Подобно Сименону, Овалов стремится дать социальное обоснование преступления. Вот фотограф Основский – один из наймитов иностранной разведки. Задается вопрос: почему фотограф Основский стал врагом советской власти? Оказывается, все дело в классовом инстинкте: он «был сыном владельца модной в прошлом московской фотографии. Этот при некотором желании мог считать себя обиженным. Правда, занимался он все тем же ремеслом и зарабатывал много денег, но неудовлетворенные чувства хозяйчика способны были тревожить его воображение. Власть над двумя ретушерами могла ему представляться настоящей властью, а возможность распоряжаться собственной кассой – истинным богатством». Звучит убедительно и исторически достоверно.

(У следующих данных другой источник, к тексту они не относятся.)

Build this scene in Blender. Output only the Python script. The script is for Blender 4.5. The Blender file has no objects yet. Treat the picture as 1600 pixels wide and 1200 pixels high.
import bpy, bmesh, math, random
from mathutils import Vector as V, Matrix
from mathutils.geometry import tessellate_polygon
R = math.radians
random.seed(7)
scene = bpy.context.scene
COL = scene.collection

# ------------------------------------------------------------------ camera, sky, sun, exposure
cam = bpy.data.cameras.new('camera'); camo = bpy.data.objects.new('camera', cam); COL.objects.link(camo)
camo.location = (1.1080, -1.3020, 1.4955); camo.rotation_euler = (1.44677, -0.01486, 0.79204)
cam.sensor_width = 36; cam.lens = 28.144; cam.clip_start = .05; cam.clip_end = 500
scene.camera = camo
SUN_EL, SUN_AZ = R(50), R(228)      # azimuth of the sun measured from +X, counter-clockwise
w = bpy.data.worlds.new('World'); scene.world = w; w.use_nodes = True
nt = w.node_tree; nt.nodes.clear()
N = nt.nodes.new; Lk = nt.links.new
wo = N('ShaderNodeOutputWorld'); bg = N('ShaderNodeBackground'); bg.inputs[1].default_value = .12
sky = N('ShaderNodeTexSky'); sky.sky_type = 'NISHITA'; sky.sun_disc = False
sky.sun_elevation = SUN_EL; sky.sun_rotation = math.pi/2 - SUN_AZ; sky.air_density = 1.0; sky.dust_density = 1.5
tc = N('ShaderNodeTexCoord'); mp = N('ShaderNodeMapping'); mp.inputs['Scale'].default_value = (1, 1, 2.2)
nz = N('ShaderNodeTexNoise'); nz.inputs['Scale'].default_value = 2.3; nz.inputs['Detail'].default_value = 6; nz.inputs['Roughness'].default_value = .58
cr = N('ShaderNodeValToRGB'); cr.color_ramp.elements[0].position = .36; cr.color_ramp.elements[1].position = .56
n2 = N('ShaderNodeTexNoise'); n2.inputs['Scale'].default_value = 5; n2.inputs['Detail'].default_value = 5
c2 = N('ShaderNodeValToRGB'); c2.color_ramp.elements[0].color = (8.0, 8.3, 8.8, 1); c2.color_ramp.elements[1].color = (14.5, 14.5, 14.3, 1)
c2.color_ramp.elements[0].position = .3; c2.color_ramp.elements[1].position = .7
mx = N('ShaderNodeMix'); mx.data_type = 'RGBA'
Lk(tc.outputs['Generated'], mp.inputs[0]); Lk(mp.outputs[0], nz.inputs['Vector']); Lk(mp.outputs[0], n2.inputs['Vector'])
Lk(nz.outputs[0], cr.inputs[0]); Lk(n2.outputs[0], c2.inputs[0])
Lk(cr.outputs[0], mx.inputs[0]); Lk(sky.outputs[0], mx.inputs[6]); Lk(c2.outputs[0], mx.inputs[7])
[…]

Говоря о «Голубом ангеле», необходимо сделать экскурс и в историю зарубежного кино. Собственно говоря, название Овалову подарил один из самых одиозных и растленных кинофильмов гибнущей Европы, снятый в 30 годы, на закате Веймарской Германии. Мария Магдалена фон Лош – она же Марлен Дитрих яркая женщина-вамп тридцатых – сыграла в этом самом «Голубом ангеле» так, что всю жизнь потом получала оброк с этого успеха. «Циничная, развращенная певичка Лола» (так аттестует ее наш кинословарь) легко вписывается в атмосферу шпионской повести. Марлен сама исполняла модные песенки – они издавались на патефонных пластинках. Редкие записи Дитрих можно было встретить в элитных московских и ленинградских квартирах. В то время всю популярную музыку называли джазом. «The Blue Angel» Овалов со знанием дела называет блюзом, упоминает и другие музыкальные названия – джазы Эллингтона, Нобля, Гарри Роя, песенки Шевалье, Люсьенн Буайе, «Chanson du printemps», «The Golden Butterfly», «Mood Indigo», «Ton amour»… Это логично: популярная литература использует успех популярной музыки.